Oui, certainement L’arrache-coeur de Boris Vian dans lequel les enfants s’envolent, s’échappent de leurs cages et de leurs mères abusives. C’est une lecture très importante pour moi.
Puis, ce thème de l’humain qui essaie de se rapprocher du ciel et de voler, quitte à passer pour un fou, depuis longtemps, des récits le traitent. Moi, je ne suis pas du tout Icare, j’aime bien rester terre-à-terre.
© Daria Schmitt chez Casterman
Il y a cette question qui referme cet album : « qui suis-je »?
C’est fondamental. Tous les personnages de cette histoire se cherchent, finalement. À travers eux-mêmes ou leurs actions. J’ai voulu que le propos soit moderne, que tous ces personnages soient les tenants de notre monde actuel.

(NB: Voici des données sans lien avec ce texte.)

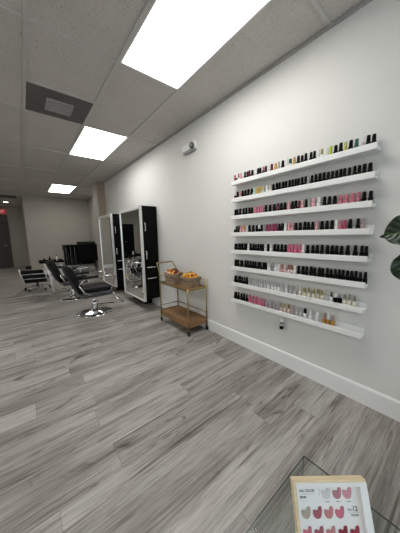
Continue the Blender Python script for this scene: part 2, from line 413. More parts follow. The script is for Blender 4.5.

Un extrait du carnet de croquis de Daria © Daria Schmitt
Il y a quelques semaines, votre oeuvre a fait l’objet d’une expo.
À la Galerie Neuvième Art. J’étais d’autant plus heureuse que j’exposais mon travail aux côtés de la naturaliste et photographe Geneviève Renson, qui a passé dix ans de sa vie à traquer le bec-en-sabot, dans les marécages du Nil etc. C’était une manière supplémentaire de mélanger bande dessinée et sciences naturelles.
Quelle est la suite, pour vous ?
Une… suite. Sur un autre oiseau en voie d’extinction, le Kiwi de Nouvelle Zélande. Il y aura d’autres guests aux côtés des personnages d’Ornithomaniacs : Clément Ader, notamment. L’écriture sera différente. Je suis en train de mûrir tout ça.
Le Kiwi est prêt à sortir du carnet de croquis © Daria Schmitt
Mais cette idée de jouer les prolongations m’est venue parce que je me suis rendue compte que j’avais du mal à quitter mes personnages. Il y a beaucoup d’éléments qui nourrissent cette nouvelle variation, les formes sont déjà là, reste plus qu’à incarner tout ça. Ce sont des travaux très chronophages.
Refermant le livre, que vois-je, la farde qui enrobe l’album est en fait un poster !
Un poster de la fille-pélican ! Le choix de la couverture fut dur. C’est un livre très travaillé, je le voulais plein comme un oeuf et mettre en avant tout ce que j’avais fait. Jusqu’à ce poster qui ne saute pas forcément aux yeux. On a fait exprès de ne pas marquer le pli.
Un grand merci Daria et bonne suite d’aventure, à vol d’oiseau.